We passed in front of a bus shelter where a Mexican woman sat with two small children climbing over her. We walked down to the stop I needed. Kevin’s eyes had swollen and glazed over from the woman. Though she’d been seated, he began describing her black pants. Ohh, boy. He said she knew he was looking and he stopped seeing me for whatever he was seeing in his mind. Ohh boy. He licked his lips and smiled knowingly… though I didn’t know. How did he see so much from a woman sitting down, children tumbling from her arms. He saw her and only her and stood facing me and describing her pants and body for a solid minute. Swig of juice. Smile. Kevin is not ugly, yet there is so much ugliness around him. The woman was first to get on the bus, lifting her kids onto it with the diligence of a marine. We looked at the same woman and saw two different people and two different things.

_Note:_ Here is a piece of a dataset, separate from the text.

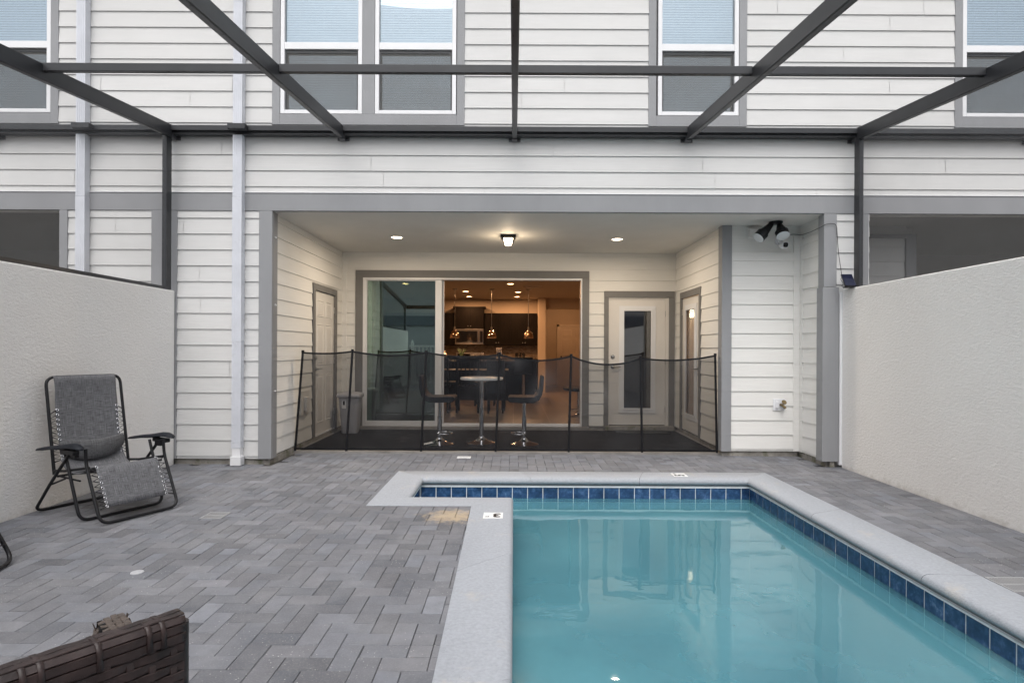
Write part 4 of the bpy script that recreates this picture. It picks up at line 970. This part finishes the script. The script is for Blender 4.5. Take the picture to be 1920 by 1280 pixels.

When I remember Kevin, beyond the vest and striped shirt and bow tie he wore in our class picture, I remember him alone. We didn’t spend a lot of time together as kids, but enough. We were friendly without the burden of ever being close. Our mothers knew one another and would talk from time to time, though I never knew about what. His mother, I’m sure, had her hair done a few times by mine. As I got older, I would see Kevin at random, on a bus or on the street, downtown Oakland or downtown San Francisco. He was usually armed with a complaint about wherever he was staying– for a while, a resident hotel near the Tenderloin on Market. But what to make of the story he told me about some woman who’d once seriously, specifically cut him, nearing cutting IT off? What to make even of his life? His reticent family? What does he do day to day? Has he ever worked? How is his mom, really? He’s never had any kids. I don’t believe he’s ever been married, even but for a month.

We kinda said goodbye, finally. Exchanging a quick pound or whatever. But mostly I remember climbing onto the bus, turning and seeing him still talking and quizzing the day and what else it wanted to bring him. The black bag pendulum swinging from his fingers. He kissed juice out of the bottle.

Who is he really? I’ve known him more than 30 years. I still don’t know.